— Start of Available records —

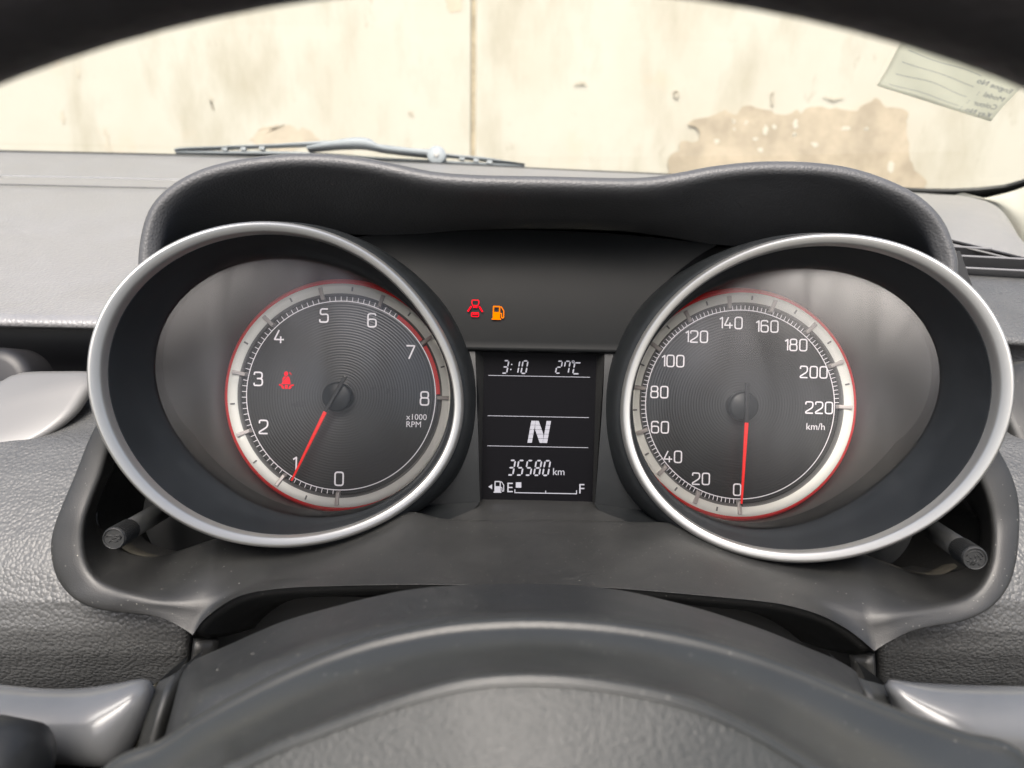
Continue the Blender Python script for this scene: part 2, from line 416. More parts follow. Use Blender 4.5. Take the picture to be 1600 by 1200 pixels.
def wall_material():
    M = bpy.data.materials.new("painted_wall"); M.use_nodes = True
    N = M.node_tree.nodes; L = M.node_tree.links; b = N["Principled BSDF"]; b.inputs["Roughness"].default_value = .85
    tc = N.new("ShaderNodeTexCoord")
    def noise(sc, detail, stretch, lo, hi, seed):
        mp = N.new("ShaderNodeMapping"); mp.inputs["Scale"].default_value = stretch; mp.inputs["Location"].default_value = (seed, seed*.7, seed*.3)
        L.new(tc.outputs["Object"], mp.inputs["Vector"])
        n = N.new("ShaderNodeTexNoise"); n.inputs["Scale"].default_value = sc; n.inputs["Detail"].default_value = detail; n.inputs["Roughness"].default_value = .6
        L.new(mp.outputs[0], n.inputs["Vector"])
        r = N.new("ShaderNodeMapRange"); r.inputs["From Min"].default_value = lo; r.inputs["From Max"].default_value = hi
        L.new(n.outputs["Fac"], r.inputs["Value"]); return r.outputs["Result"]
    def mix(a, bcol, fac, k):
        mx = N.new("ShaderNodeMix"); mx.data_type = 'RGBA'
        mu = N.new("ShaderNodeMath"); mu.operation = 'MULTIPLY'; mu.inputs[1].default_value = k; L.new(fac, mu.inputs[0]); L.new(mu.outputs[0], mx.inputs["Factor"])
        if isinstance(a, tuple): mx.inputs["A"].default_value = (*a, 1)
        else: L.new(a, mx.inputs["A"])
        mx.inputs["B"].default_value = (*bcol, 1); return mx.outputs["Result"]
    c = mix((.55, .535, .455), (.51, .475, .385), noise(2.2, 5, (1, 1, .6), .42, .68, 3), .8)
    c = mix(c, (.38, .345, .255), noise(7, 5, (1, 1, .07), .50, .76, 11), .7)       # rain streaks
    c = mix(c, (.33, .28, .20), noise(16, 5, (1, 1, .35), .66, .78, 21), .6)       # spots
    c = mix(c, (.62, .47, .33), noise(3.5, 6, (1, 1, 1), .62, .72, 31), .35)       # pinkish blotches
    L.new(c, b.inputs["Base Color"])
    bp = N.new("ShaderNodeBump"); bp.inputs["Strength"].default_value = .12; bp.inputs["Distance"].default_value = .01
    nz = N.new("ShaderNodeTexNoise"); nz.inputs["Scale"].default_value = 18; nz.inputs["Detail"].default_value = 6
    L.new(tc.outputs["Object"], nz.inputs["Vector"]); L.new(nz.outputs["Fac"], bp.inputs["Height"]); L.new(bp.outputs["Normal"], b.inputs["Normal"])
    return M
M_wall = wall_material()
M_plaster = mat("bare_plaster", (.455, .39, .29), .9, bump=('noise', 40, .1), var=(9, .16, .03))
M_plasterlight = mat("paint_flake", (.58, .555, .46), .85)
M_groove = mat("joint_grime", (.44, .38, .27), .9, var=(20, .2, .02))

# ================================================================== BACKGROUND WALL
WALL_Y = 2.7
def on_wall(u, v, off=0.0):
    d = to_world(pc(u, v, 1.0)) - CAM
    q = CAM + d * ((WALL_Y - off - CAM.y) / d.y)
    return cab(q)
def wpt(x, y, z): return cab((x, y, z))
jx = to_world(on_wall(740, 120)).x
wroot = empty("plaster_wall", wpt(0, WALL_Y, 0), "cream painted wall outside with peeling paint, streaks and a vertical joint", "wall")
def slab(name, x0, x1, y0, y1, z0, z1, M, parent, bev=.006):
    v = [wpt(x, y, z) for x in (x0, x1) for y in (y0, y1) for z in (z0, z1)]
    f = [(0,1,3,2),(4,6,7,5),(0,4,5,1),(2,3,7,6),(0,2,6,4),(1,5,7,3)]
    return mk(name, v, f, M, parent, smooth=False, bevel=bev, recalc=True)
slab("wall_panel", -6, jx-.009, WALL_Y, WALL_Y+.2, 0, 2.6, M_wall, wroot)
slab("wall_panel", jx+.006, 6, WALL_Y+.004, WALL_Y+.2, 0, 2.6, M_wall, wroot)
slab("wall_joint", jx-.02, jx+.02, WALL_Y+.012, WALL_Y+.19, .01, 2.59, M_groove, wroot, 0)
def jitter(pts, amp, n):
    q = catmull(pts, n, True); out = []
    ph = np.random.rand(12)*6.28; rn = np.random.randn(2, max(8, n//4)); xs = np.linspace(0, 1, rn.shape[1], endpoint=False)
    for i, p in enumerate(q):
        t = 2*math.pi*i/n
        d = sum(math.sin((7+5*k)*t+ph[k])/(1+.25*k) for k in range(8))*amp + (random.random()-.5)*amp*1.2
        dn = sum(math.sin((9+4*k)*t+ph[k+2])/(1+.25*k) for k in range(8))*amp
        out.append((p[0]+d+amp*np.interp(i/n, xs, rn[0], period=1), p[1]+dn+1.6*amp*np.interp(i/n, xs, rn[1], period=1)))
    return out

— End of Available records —
— Start of Available records —

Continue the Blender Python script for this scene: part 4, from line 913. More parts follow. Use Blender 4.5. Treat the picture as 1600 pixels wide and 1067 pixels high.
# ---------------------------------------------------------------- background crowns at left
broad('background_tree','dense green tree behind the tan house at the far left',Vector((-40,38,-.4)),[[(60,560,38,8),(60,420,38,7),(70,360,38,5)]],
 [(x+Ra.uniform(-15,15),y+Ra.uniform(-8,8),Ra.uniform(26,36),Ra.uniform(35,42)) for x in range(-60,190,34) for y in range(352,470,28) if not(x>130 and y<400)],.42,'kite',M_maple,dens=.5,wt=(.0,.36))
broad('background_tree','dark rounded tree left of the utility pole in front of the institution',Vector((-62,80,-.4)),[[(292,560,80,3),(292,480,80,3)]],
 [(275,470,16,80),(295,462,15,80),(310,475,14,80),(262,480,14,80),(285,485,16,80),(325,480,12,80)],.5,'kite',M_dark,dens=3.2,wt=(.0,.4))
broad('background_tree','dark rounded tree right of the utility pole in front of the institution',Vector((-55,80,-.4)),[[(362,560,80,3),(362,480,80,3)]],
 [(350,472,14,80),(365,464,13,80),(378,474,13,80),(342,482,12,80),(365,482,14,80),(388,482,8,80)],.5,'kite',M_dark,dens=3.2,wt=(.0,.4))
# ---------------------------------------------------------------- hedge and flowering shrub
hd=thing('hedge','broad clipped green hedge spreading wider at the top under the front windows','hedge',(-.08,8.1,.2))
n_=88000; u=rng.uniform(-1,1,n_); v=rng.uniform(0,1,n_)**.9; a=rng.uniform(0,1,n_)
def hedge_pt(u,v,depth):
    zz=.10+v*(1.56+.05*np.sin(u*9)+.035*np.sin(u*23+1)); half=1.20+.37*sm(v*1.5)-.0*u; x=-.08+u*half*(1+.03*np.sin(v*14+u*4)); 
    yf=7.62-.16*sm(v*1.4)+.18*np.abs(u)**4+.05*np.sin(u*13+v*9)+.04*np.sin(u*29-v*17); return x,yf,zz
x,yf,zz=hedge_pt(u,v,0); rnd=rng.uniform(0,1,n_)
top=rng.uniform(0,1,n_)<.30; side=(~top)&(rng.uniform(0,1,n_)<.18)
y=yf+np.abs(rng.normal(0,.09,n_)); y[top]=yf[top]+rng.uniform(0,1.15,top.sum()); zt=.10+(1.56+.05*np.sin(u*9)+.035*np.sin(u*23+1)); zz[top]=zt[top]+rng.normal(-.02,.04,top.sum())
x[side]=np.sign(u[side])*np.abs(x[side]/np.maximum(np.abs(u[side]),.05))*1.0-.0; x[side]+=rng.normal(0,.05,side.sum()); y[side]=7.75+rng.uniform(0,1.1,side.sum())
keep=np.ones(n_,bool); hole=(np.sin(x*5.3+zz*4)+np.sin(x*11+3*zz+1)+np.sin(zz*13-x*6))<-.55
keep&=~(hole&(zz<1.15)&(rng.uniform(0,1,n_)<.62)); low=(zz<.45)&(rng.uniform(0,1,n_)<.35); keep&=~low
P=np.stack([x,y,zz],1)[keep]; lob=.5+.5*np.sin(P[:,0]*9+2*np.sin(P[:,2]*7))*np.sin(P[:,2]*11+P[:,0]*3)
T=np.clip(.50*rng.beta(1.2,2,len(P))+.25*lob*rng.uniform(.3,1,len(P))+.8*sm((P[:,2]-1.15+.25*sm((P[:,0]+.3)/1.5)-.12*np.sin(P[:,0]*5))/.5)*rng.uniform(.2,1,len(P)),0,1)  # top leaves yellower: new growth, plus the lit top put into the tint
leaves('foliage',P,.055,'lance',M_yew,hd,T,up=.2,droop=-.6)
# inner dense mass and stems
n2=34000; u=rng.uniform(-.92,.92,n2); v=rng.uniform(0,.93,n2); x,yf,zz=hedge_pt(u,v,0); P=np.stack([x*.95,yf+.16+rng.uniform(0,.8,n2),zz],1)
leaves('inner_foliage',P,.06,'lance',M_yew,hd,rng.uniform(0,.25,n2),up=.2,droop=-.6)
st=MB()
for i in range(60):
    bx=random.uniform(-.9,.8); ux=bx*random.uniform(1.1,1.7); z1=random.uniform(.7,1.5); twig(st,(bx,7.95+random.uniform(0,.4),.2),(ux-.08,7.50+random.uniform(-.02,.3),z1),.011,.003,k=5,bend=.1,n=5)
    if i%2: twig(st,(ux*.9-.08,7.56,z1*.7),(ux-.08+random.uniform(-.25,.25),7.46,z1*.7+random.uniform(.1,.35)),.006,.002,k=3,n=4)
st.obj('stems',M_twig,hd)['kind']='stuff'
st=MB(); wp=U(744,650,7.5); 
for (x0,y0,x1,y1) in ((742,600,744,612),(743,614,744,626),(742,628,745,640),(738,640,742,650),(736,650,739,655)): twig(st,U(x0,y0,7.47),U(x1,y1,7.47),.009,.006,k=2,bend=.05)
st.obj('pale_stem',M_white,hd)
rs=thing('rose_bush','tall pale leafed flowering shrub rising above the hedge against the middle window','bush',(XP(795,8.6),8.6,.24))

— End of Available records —

• [Stated exercise] Search the listing for the string "part". Copy each line where it turns up.

• [Solved exercise]
Continue the Blender Python script for this scene: part 2, from line 416. More parts follow. Use Blender 4.5. Take the picture to be 1600 by 1200 pixels.
Continue the Blender Python script for this scene: part 4, from line 913. More parts follow. Use Blender 4.5. Treat the picture as 1600 pixels wide and 1067 pixels high.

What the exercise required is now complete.